Required task:
Set down the data below from its first line to the line holding "for _o in list(D.objects): D.objects.remove(_o)", inclusive; omit all pictures.

Recorded data:
::::

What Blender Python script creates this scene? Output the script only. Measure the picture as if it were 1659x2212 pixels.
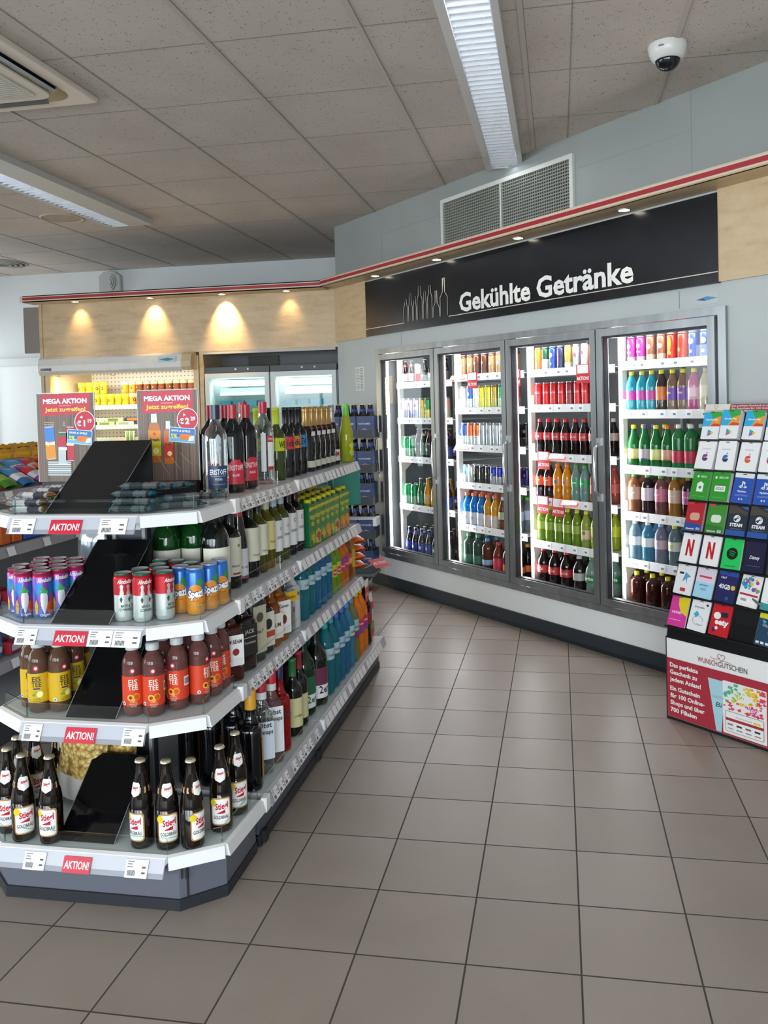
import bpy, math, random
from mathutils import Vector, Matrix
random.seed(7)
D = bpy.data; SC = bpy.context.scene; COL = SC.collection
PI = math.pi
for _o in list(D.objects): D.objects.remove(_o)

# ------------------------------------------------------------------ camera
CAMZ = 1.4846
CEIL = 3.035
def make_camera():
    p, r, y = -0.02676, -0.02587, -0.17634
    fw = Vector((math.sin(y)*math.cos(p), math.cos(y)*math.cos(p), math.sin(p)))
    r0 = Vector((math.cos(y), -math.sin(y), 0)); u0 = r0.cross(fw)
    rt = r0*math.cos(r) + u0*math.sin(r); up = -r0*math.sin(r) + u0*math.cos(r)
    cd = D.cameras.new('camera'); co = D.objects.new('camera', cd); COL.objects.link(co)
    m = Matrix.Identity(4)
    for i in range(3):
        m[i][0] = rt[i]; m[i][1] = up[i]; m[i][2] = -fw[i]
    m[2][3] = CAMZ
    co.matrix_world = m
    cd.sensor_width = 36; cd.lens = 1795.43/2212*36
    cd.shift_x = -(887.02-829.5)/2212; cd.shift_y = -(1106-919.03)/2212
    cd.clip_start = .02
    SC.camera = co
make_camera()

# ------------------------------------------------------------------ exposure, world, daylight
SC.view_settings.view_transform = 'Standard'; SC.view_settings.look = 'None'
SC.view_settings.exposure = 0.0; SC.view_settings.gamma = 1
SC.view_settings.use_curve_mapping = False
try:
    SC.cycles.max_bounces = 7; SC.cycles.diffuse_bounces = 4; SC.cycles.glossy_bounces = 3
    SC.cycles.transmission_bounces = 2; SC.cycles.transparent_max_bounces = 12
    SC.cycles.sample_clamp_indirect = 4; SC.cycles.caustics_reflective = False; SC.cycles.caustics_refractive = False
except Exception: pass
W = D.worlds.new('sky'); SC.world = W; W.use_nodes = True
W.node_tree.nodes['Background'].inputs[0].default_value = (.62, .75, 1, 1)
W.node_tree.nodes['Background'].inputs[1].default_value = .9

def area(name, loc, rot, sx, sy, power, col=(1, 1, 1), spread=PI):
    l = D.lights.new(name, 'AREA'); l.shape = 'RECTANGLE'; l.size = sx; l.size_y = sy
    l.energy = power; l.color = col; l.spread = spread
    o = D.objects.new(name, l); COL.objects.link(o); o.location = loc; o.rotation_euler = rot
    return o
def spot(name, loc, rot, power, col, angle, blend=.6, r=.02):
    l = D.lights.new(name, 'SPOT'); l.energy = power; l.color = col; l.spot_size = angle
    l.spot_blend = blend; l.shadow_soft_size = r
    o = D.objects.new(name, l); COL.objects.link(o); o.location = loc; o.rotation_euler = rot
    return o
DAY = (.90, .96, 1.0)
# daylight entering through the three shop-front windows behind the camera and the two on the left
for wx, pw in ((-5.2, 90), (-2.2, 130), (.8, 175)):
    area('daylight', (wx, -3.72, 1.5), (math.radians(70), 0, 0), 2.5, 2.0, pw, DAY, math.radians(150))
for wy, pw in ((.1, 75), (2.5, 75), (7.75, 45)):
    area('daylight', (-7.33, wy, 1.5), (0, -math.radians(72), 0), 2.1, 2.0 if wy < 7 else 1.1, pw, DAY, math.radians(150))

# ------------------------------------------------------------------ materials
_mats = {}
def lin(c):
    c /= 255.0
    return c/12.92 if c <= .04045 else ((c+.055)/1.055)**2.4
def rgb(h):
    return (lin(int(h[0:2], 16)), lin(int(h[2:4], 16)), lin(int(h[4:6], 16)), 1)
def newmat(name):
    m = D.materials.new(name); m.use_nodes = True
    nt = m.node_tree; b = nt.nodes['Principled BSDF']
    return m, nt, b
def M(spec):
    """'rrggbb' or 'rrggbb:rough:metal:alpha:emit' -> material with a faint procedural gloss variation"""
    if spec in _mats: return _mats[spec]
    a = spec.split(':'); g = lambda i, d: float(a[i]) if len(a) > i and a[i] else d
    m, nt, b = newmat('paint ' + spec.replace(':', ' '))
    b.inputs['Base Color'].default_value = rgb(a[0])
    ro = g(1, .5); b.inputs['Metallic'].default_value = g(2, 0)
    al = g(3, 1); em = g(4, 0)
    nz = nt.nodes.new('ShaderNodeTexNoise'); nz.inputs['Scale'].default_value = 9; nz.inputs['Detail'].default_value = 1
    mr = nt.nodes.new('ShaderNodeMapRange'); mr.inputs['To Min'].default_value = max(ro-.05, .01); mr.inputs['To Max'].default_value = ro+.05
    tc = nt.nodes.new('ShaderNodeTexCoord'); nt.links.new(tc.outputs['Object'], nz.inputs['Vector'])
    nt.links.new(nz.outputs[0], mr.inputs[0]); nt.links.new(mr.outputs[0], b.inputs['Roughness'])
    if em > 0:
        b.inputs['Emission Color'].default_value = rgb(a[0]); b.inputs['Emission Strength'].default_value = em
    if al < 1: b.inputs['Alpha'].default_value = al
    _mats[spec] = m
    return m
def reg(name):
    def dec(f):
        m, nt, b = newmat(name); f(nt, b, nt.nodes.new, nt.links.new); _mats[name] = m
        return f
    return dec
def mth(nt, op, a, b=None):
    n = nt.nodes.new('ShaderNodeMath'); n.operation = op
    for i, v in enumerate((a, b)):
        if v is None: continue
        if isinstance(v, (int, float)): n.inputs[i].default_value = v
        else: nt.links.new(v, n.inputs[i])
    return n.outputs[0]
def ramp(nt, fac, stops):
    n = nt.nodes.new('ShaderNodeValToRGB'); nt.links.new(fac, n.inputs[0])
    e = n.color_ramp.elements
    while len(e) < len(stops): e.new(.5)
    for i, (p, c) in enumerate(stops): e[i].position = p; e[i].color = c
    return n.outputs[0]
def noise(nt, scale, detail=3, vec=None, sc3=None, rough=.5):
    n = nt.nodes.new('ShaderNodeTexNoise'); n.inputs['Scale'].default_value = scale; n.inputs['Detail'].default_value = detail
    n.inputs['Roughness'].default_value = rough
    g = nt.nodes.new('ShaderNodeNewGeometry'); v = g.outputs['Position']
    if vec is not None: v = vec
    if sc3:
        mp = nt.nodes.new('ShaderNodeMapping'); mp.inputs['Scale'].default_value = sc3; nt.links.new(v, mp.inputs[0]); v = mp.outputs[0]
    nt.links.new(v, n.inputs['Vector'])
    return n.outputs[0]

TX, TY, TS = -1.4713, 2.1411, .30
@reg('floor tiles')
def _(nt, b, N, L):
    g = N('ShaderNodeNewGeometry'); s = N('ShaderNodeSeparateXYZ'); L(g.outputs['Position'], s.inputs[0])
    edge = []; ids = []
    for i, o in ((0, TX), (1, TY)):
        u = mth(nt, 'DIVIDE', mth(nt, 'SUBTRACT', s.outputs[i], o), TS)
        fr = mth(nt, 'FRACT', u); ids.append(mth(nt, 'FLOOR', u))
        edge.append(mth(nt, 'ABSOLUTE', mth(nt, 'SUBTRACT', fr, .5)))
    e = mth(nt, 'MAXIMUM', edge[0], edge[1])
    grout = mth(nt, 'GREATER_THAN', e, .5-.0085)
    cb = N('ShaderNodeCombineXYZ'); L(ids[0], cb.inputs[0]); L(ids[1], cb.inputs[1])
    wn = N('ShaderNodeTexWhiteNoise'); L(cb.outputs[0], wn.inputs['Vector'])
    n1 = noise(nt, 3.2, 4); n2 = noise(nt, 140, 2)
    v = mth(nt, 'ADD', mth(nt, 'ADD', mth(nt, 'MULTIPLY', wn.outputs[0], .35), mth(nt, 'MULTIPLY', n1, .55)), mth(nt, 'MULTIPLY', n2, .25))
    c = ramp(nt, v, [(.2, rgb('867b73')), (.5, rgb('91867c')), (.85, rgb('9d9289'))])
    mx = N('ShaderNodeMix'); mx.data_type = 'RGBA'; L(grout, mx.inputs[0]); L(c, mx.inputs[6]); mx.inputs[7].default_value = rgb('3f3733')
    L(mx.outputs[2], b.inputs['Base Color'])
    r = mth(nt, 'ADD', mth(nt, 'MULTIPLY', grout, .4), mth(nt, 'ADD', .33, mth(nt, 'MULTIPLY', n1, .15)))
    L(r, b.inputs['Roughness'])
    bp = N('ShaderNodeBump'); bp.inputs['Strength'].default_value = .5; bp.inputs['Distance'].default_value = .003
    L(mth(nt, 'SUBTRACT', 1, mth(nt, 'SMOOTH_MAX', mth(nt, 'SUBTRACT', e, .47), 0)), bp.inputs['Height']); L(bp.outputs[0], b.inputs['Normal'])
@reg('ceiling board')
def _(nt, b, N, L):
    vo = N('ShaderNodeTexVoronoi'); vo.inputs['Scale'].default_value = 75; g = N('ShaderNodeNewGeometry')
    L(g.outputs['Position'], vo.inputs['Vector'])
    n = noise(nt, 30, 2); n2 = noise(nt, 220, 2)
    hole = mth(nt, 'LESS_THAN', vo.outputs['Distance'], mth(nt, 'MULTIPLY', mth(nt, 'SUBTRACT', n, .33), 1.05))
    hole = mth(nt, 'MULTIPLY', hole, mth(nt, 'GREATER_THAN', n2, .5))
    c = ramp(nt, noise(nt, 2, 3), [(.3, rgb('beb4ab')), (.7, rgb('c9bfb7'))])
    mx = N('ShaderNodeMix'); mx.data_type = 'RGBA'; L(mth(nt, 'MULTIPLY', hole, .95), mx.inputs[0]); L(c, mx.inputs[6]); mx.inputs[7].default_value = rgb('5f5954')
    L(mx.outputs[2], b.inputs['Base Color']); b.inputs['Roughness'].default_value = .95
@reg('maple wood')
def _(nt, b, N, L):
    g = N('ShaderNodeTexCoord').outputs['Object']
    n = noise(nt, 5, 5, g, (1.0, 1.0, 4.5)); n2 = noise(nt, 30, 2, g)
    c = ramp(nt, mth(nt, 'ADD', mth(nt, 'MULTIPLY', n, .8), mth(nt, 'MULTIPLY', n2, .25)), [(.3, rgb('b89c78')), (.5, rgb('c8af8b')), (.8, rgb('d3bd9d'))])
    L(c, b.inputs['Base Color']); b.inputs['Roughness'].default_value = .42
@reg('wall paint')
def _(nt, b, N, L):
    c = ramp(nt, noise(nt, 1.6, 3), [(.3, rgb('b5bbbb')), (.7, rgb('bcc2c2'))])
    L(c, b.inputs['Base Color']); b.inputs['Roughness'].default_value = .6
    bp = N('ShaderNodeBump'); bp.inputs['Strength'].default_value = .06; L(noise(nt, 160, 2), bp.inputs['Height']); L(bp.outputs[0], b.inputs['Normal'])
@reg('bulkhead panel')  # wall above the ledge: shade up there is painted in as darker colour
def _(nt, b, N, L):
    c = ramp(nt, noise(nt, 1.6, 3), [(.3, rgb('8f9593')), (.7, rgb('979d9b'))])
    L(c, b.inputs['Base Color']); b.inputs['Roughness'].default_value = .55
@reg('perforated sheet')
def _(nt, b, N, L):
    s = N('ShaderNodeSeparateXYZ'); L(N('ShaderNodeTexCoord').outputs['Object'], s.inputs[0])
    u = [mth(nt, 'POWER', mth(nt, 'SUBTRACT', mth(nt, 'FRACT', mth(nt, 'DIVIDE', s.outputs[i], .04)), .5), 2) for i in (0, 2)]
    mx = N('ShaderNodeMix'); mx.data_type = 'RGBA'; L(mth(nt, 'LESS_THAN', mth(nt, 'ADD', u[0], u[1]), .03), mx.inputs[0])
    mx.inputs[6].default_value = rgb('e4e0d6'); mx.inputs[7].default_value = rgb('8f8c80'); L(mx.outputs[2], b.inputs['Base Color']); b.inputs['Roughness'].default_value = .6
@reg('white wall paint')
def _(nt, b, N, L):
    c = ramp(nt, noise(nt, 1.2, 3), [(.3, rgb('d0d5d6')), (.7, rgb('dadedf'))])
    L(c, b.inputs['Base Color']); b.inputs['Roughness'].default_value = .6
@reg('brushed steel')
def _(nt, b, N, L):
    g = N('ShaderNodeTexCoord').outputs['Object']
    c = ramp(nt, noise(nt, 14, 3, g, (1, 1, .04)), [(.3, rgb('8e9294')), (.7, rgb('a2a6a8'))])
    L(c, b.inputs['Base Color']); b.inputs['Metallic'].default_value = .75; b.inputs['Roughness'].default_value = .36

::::

Exercise output:
What Blender Python script creates this scene? Output the script only. Measure the picture as if it were 1659x2212 pixels.
import bpy, math, random
from mathutils import Vector, Matrix
random.seed(7)
D = bpy.data; SC = bpy.context.scene; COL = SC.collection
PI = math.pi
for _o in list(D.objects): D.objects.remove(_o)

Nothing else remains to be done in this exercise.